Our commercial fisherman have taken a lead role in fighting this backdoor, bogus science experiment. I'm pretty sure they know what they are protecting too.
Real science has already proven the detrimental effects of seismic testing on marine life of all kinds. This plan is akin to detonating a stick of dynamite underwater every 5-10 seconds for thirty days and likely longer.
Hurricane Sandy has told us pretty much all we need to know about climate change affecting the Jersey shore. But if this testing actually has some validity (doubtful) than it should be done in January or February and not in the middle of summer and at the height of whale, dolphin and numerous other species migrations through the targeted area.
Read up. Learn more. Look deeper at what this is really all about. Follow the money. It is not "cool" at all!
as a union leader, you are a master of coalition organizing; we all like that, and there is a lot to say in praise of this kind of thinking.
However, as you are president of Clean Ocean Action's Board of Trustees, I am alarmed. With your post here, you reveal yourself as a leader in COA fanning the flames of a false fable that the work of Rutgers Geologists, to follow-up on the New Jersey Shallow Shelf Expedition 313 subsea area to learn about sea level and ancient climate change, was really a plot to find oil & gas off New Jersey's artificial beaches.
"If you think our country is investing in science to better understand climate change, you are being naive," you wrote, detailing how supporters of the Rutgers study, now postponed to next year, included institutions associated with energy interests, including BOEM, and the University of Texas.You also observed that University of Texas studies "energy geosciences" as a research field (in addition to the poetry of Walt Whitman).
"This testing [sic] is a disquise [sic] for the oil and gas industry to get into our backyard," calling this a "backdoor, bogus science experiment."
There are real issues associated with anthropogenic ensonification of the water column, including shipping and dredging and pile driving in addition to acoustic research. There are real issues of pollution in the ocean that implicate fishing industry (by catch) and beach nourishment, both of which kill marine life-- neither of which Clean Ocean Action addresses.
As you wrote, I suggest you "Read up. Learn more. Look deeper at what this is really all about, Follow the money."
The Rutgers project, that your organization is trying to destroy with a public campaign shot full of misleading innuendo, is in fact exactly what it is stated to be: real science.
By contrast, you are Board president of a real- estate-sponsored organization that forgot about its mission; COA, in this respect, "is not cool at all!"
Interesting reading if you have the time.

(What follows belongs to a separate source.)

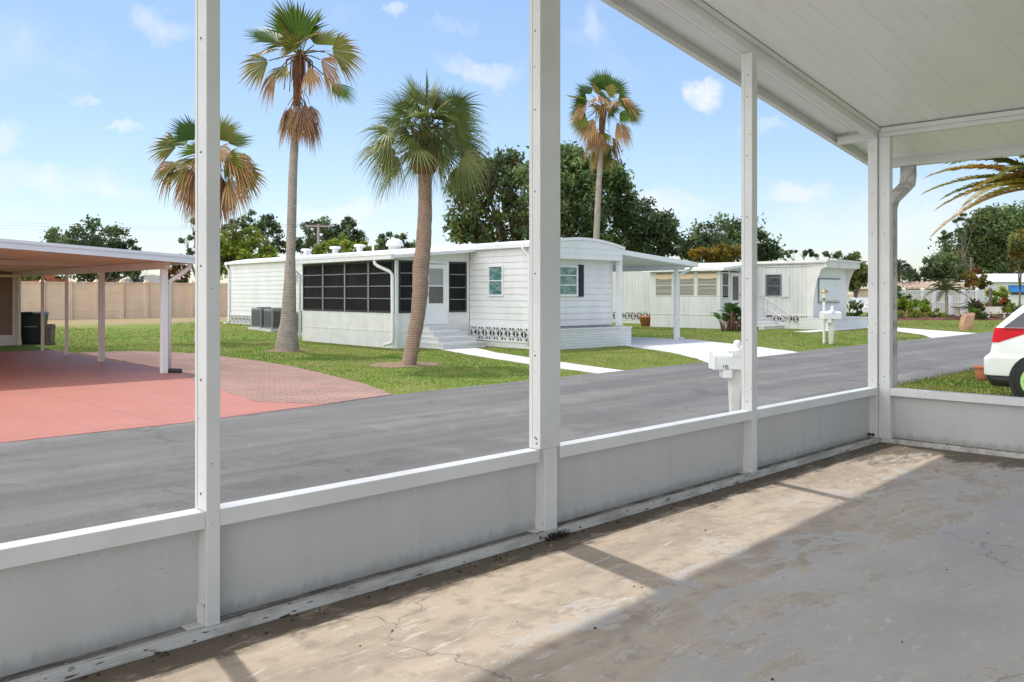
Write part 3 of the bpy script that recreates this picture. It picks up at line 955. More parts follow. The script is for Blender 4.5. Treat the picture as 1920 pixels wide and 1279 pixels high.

Take note of the approx. location. I know a number of wrecks in the proposed zone. Some well known and dove, others lesser known and not dove. Also appears their only concern is for marine mammals, never knew there were so many in our waters. Seems all other marine species are not a consideration.
It looks like the approved area for blasting extends roughly from Sea Hag down to the Offshore Tug and southeast. Not too sure what else is out that far. It does not look like the Resor will be directly affected, but depending on how far the sound travels, who knows?
This is for the entire month of June (possibly beyond if they have bad weather).
Has anyone heard anything else? Guess everyone will be diving up north this year
The navy did diver / sonar studies maybe 25 years ago. Don't have the paperwork here but someone could access that study. This study they are trying to do will directly help the petroleum companies.